In my opinion, I think if everyone just looked at Korean “newspaper” fear-mongering in this fashion --like it is a badly produced “B” horror film-- the non-Korean population wouldn’t feel so bad about being typecast as the villains. We could just write it off as a half-cooked plot and bad directing.

Marc Hogi said...

Matt, I'm with the others here: Thanks for your research (and occasional translation duties) here. I've lived in Korea for almost four years, but I've encountered a lot of relatively new info on this blog since discovering it a few weeks ago.

Also interesting comments from the above posters, especially louve.

Some of you may have seen the recent post from "Ask a Korean" about AES and anti-foreign teacher sentiment. The following quote is applicable:

"So what can the existence of AES tell us about the state of ESL teachers in Korea? Right now, Koreans are feeling deeply uneasy about their new reality--that there are many in Korea who do not look like them, affecting them in a way that they do not necessarily like. This uneasiness feeds into the tension between Koreans and ESL teachers. This tension right now is still mostly under the surface, because most Koreans are reasonable enough not to express that tension like AES does. However, there is always a chance that the underlying tension could blow up, sparked by a certain event. Therefore, it would be important to understand the factors that feed into the tension, and neutralize them in any manner we can."

You can read the whole post here:

Thanks again, Matt...hope it's OK for me to post a link like this.

Douglas said...


You are correct to wonder just how influential these tabloid articles are. But to make an American analogy, how many people get their news and have their opinions shaped by FOX News and their commentators like Sean Hannity and Glen Beck? I don't want to be an alarmist but I take articles like these seriously. Furthermore, it's not elitist to realize that most of the population is ignorant, illogical and essentially stupid, especially when dealing with a literal foreign presence in their society, whether its in Korea or anywhere else in the world. Articles like this reflect and inform a world view of and for people either unwilling or unable to the intellectual legwork for themselves.

Coffeewriter said...

I agree that sometimes foreigners are portrayed in a negative way, very often out of misunderstanding. Probably the best way to combat this 'bad press' is to act the opposite of what Koreans may expect you to behave.

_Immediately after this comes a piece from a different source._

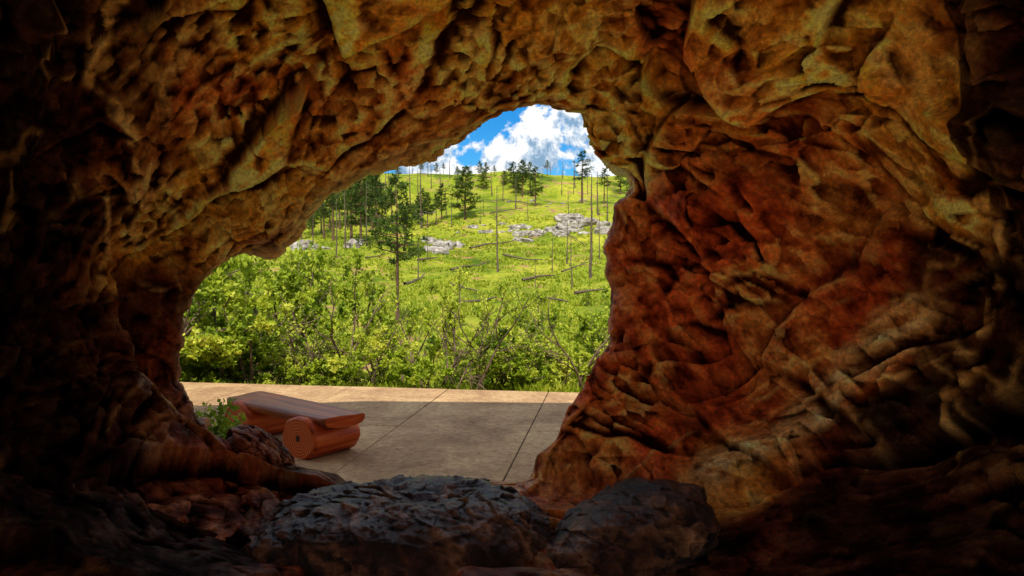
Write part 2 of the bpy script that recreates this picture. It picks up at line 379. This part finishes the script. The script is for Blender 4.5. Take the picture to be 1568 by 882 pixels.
# pavement slabs
o0=np.array([-1.16,12.35]); a_=.145; e1_=np.array([math.cos(a_),-math.sin(a_)]); e2_=np.array([-math.sin(a_),-math.cos(a_)])
m,nt,b=newmat('weathered_concrete'); Pp=geo(nt)
n1_=noise(nt,Pp,.9,5,.7,.6); n2_=noise(nt,Pp,12,5,.75)
c=ramp(nt,n1_,[(.3,(.30,.17,.085)),(.5,(.50,.31,.155)),(.7,(.68,.46,.23))])
c=mix(nt,.9,c,ramp(nt,n2_,[(.3,(.5,.45,.45)),(.55,(1,1,1)),(.75,(1.2,1.2,1.2))]),'MULTIPLY')
nt.links.new(c,b.inputs['Base Color']); b.inputs['Roughness'].default_value=.85; b.inputs['Specular IOR Level'].default_value=.2; bump(nt,n2_,b,.5,.01); CONC=m
JOINT=simple('joint_filler',[(.3,(.03,.02,.015)),(.7,(.08,.05,.035))],8,bs=0)
pv=[];pf=[];pm=[]
def quadbox(c4,z0,z1,bev,mi):
    c4=np.array(c4); mid=c4.mean(0); s=len(pv)
    ins=c4+(mid-c4)/np.linalg.norm(mid-c4,axis=1)[:,None]*bev
    for q in c4: pv.append((*q,z0))
    for q in c4: pv.append((*q,z1-bev*.6))
    for q in ins: pv.append((*q,z1))
    for k in range(4):
        j=(k+1)%4; pf.append((s+k,s+j,s+4+j,s+4+k)); pm.append(mi); pf.append((s+4+k,s+4+j,s+8+j,s+8+k)); pm.append(mi)
    pf.append((s+8,s+9,s+10,s+11)); pm.append(mi)
W=1.83; rowsL=[0,2.95,5.9,8.85]; gap=.008
for i in range(-7,8):
    for r in range(3):
        u0,u1=i*W+gap,(i+1)*W-gap; v0,v1=rowsL[r]+gap,rowsL[r+1]-gap
        quadbox([o0+e1_*u+e2_*v for u,v in ((u0,v0),(u1,v0),(u1,v1),(u0,v1))],-.15,0+random.uniform(-.003,.004),.012,0)
quadbox([o0+e1_*u+e2_*v for u,v in ((-7*W,.02),(8*W,.02),(8*W,8.8),(-7*W,8.8))],-.2,-.022,.01,1)
me=bpy.data.meshes.new('pavement'); me.from_pydata([tuple(map(float,v)) for v in pv],[],pf); me.materials.append(CONC); me.materials.append(JOINT)
me.polygons.foreach_set('material_index',pm); add('pavement',me)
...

Act with compassion and politeness, respect the culture you have entered into (as you would expect foreigners in your country to) and just generally surprise the local people, pleasantly.
They will tell other Koreans about the 'good foreigner' and eventually the majority will come to expect this behaviour rather then being suspicious.
Put simply, be a constant good example to your students, colleagues and even the people in the streets. And try to be oblivious to the obvious drivel and anti-foreign sentiment that is actually the exception rather than the norm- they're just more vocal.